Based on these factors, they provide a value on the property that acts as a pricing guide. They also give an upper and lower price range that you could expect from potential buyers. More than one evaluator can be consulted too. This can give you a more impartial, and accurate, view of what your property may be worth. But, you will need to work out the cost of conveyancing fees to know if valuing the property is worth it.

2.  Research the National & Local Average Property Values

Contrary to seeking a third-party’s evaluation, you can also do some work yourself to assess the value of your property. Searching the national property values is a good way to get a ballpark figure of what your property should be worth. But, it can also be deceiving. The value of property in cities is often far higher than that in the countryside.

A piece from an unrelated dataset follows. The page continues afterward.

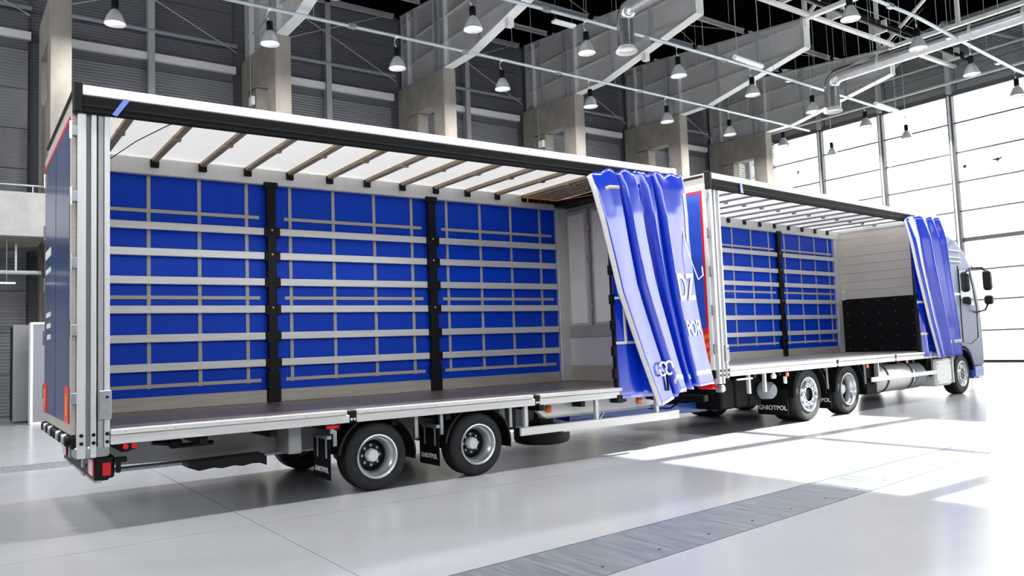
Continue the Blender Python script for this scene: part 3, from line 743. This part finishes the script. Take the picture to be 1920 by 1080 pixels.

So, you should also check the average in your city or town. If possible, you should check the average in your neighborhood or zip code for further guidance. This can be particularly useful in tandem with the above or below methods to get a good idea of the value of your property.

3.  Use Online Calculators

Online calculators are cheap and quick. So, it can act as a good first port-of-call for those considering selling or renting their property.

But, their simplicity can mean that it can often be inaccurate. Calculators can also fail to account for a number of factors, like economic stability and the current condition of your property or surrounding area.

So, this method should almost never be used alone if you want to find the true value of your property. But, it can act as a good starting point.

4.  Place it On the Market (provisionally)

In contrast to the above method, placing your property on the market provisionally is one of the most complex ways of assessing it’s value. This entails placing your property for a limited time to see what offers you get in.

But, this is costly and time-consuming. Also, it may not yield the results you like. But, it certainly offers a practical and accurate way to find out the true value of your property.

5.  Assess and Compare the Rent Versus the Purchase Value

price of your property

One way you can check out the value of your property is to check how much you can get from it from renting it, versus selling it. For example, a house that you sell for $200,000 may not seem like a valuable property.

But, if it’s possible to rent out multiple rooms of the same house for a total of $2,000 per month, it may be very valuable as a steady source of income.

Whether you’re looking to augment your cash flow or pay off debts, deciding whether to sell or lease a property is an important factor in how finding how much value your property can provide.